Pero querer barajar de nuevo los acuerdos programáticos equivaldría a desconocer el mandato por la paz que la mayoría de colombianos entregó al presidente Santos, cuando ya aquellos se habían adoptado. Y a liquidar una propuesta de abordaje a las causas del conflicto, arduamente discutida a lo largo de tres años. Terreno movedizo en el que podría desembocar la infundada obsesión del uribismo de que en La Habana se apunta a conculcar la propiedad privada.
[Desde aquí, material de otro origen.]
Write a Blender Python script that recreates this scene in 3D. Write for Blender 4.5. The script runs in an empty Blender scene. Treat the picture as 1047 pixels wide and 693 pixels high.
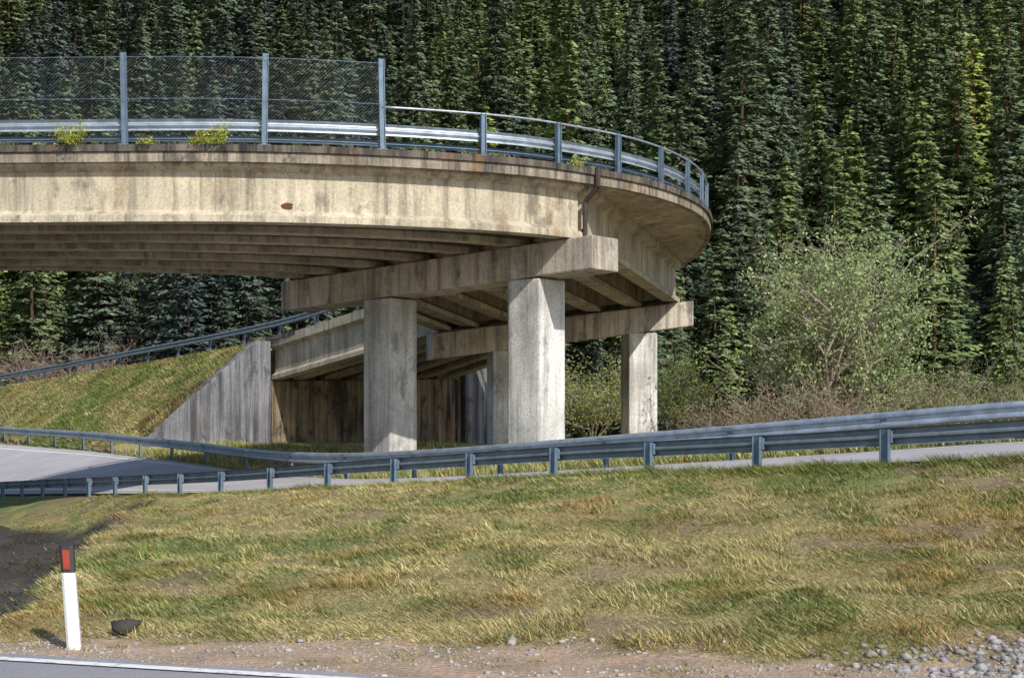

Con sujeción a la Constitución y a la ley, el acuerdo agrario permitiría solucionar conflictos centenarios por la tierra, motor del desangre, en un país que se disputa el galardón mundial en concentración de propiedad rural.
Distinción que recibiría con todos sus blasones la senadora uribista Paloma Valencia, cuyo dedo acusa implacable, por enésima vez en siglos, a los indios del Cauca que reclaman su territorio, hoy elevado por los usurpadores a sacrosanta propiedad privada. Tono de encomendero el suyo, que se alzará contra lo intolerable: una reforma rural integral, con formalización de los territorios étnicos, promoción de la economía campesina, y freno a la expansión de la frontera agrícola. Para no mencionar el latifundismo costeño, ensanchado ahora por las armas. Su exponente de la hora, el deshonroso Jorge Pretelt, en mala hora cabeza del poder judicial. Mas la construcción de paz comienza por respetar el derecho de todos a agitar sus banderas. Si la del uribismo es preservar el estado de cosas en el campo, sea. Que se enfrente en el posconflicto a otras propuestas en el ancho campo de la democracia. Mientras no derive en insurgencia armada.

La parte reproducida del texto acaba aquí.